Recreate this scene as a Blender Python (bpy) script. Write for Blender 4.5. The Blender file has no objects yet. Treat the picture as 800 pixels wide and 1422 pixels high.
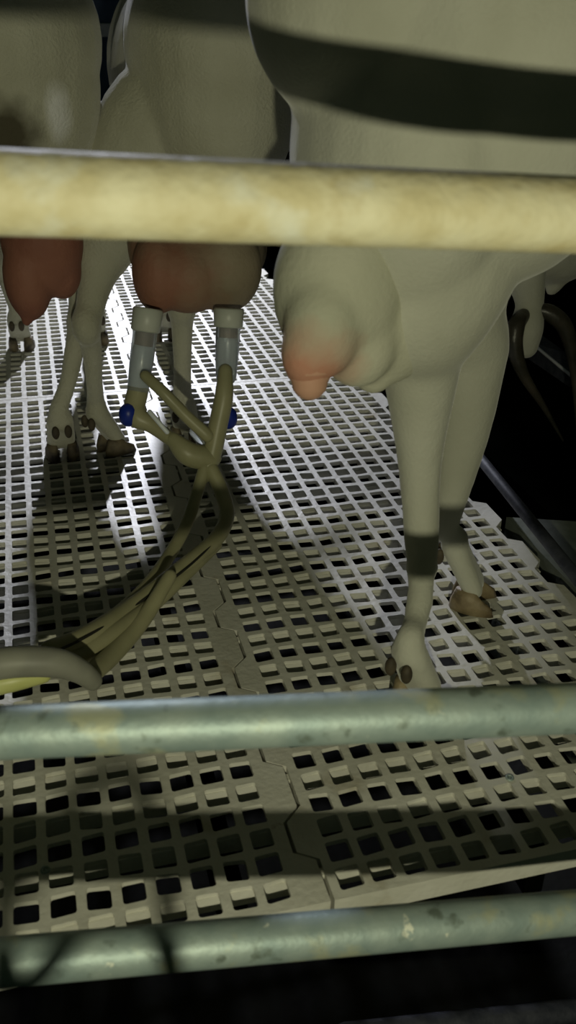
import bpy, bmesh, math, random
from mathutils import Vector, Matrix
random.seed(4)
SC = bpy.context.scene
C = SC.collection
CAMH = .6755
# ------------------------------------------------------------------ camera
FPX = 1306.7
vx = Vector((.96745115, -.10732544, .22917137))       # world X seen by camera (x right, y down, z forward)
vy = Vector((-.25262748, -.46240455, .84991846))
vd = Vector((-.01475202, .88014958, .47446717))        # world down
cam = bpy.data.objects.new('camera', bpy.data.cameras.new('camera')); C.objects.link(cam)
right = Vector((vx.x, vy.x, -vd.x)); down = Vector((vx.y, vy.y, -vd.y)); fwd = Vector((vx.z, vy.z, -vd.z))
m = Matrix((right, -down, -fwd)).transposed().to_4x4(); m.translation = (0, 0, CAMH)
cam.matrix_world = m
cam.data.sensor_fit = 'VERTICAL'; cam.data.sensor_height = 24; cam.data.lens = 24 * FPX / 1422
cam.data.clip_start = .02; cam.data.clip_end = 60
cam.data.dof.use_dof = True; cam.data.dof.focus_distance = 1.35
cam.data.dof.aperture_fstop = cam.data.lens / 1000 / .0036
SC.camera = cam
# ------------------------------------------------------------------ world, lamps, exposure
SC.view_settings.view_transform = 'Standard'; SC.view_settings.look = 'None'
SC.view_settings.exposure = 0; SC.view_settings.gamma = 1; SC.view_settings.use_curve_mapping = False
w = bpy.data.worlds.new('night'); SC.world = w; w.use_nodes = True
w.node_tree.nodes['Background'].inputs[0].default_value = (.55, .8, .5, 1)
w.node_tree.nodes['Background'].inputs[1].default_value = .012
def lamp(name, loc, color, power, r, target=None, spot=None, blend=.3):
    l = bpy.data.lights.new(name, 'SPOT' if spot else 'POINT'); l.color = color; l.energy = power; l.shadow_soft_size = r
    if spot: l.spot_size = spot; l.spot_blend = blend
    o = bpy.data.objects.new(name, l); C.objects.link(o); o.location = loc
    if target: o.rotation_euler = (Vector(target) - Vector(loc)).to_track_quat('-Z', 'Y').to_euler()
    return o
LAMP = Vector((-.02, -.3, .53))
lamp('pit_lamp', LAMP, (1, .98, .68), 16.5, .010)
lamp('rear_lamp', (.50, 4.2, 1.32), (.88, .9, 1), 310, .04, target=(.25, 2.2, 0), spot=math.radians(27.4), blend=.03)
lamp('added_rim_lamp', (.12, 4.0, 1.95), (.86, .89, 1), 200, .05, target=(.10, 1.40, .80), spot=math.radians(11), blend=.5)  # added spot without a known fixture, gives the rumps their rim light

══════

WHAT THE TASK ASKS: Set the listing down in full and exactly. Pictures within it should not appear in the copy.

ANSWER FOR THIS EXERCISE:
Recreate this scene as a Blender Python (bpy) script. Write for Blender 4.5. The Blender file has no objects yet. Treat the picture as 800 pixels wide and 1422 pixels high.
import bpy, bmesh, math, random
from mathutils import Vector, Matrix
random.seed(4)
SC = bpy.context.scene
C = SC.collection
CAMH = .6755
# ------------------------------------------------------------------ camera
FPX = 1306.7
vx = Vector((.96745115, -.10732544, .22917137))       # world X seen by camera (x right, y down, z forward)
vy = Vector((-.25262748, -.46240455, .84991846))
vd = Vector((-.01475202, .88014958, .47446717))        # world down
cam = bpy.data.objects.new('camera', bpy.data.cameras.new('camera')); C.objects.link(cam)
right = Vector((vx.x, vy.x, -vd.x)); down = Vector((vx.y, vy.y, -vd.y)); fwd = Vector((vx.z, vy.z, -vd.z))
m = Matrix((right, -down, -fwd)).transposed().to_4x4(); m.translation = (0, 0, CAMH)
cam.matrix_world = m
cam.data.sensor_fit = 'VERTICAL'; cam.data.sensor_height = 24; cam.data.lens = 24 * FPX / 1422
cam.data.clip_start = .02; cam.data.clip_end = 60
cam.data.dof.use_dof = True; cam.data.dof.focus_distance = 1.35
cam.data.dof.aperture_fstop = cam.data.lens / 1000 / .0036
SC.camera = cam
# ------------------------------------------------------------------ world, lamps, exposure
SC.view_settings.view_transform = 'Standard'; SC.view_settings.look = 'None'
SC.view_settings.exposure = 0; SC.view_settings.gamma = 1; SC.view_settings.use_curve_mapping = False
w = bpy.data.worlds.new('night'); SC.world = w; w.use_nodes = True
w.node_tree.nodes['Background'].inputs[0].default_value = (.55, .8, .5, 1)
w.node_tree.nodes['Background'].inputs[1].default_value = .012
def lamp(name, loc, color, power, r, target=None, spot=None, blend=.3):
    l = bpy.data.lights.new(name, 'SPOT' if spot else 'POINT'); l.color = color; l.energy = power; l.shadow_soft_size = r
    if spot: l.spot_size = spot; l.spot_blend = blend
    o = bpy.data.objects.new(name, l); C.objects.link(o); o.location = loc
    if target: o.rotation_euler = (Vector(target) - Vector(loc)).to_track_quat('-Z', 'Y').to_euler()
    return o
LAMP = Vector((-.02, -.3, .53))
lamp('pit_lamp', LAMP, (1, .98, .68), 16.5, .010)
lamp('rear_lamp', (.50, 4.2, 1.32), (.88, .9, 1), 310, .04, target=(.25, 2.2, 0), spot=math.radians(27.4), blend=.03)
lamp('added_rim_lamp', (.12, 4.0, 1.95), (.86, .89, 1), 200, .05, target=(.10, 1.40, .80), spot=math.radians(11), blend=.5)  # added spot without a known fixture, gives the rumps their rim light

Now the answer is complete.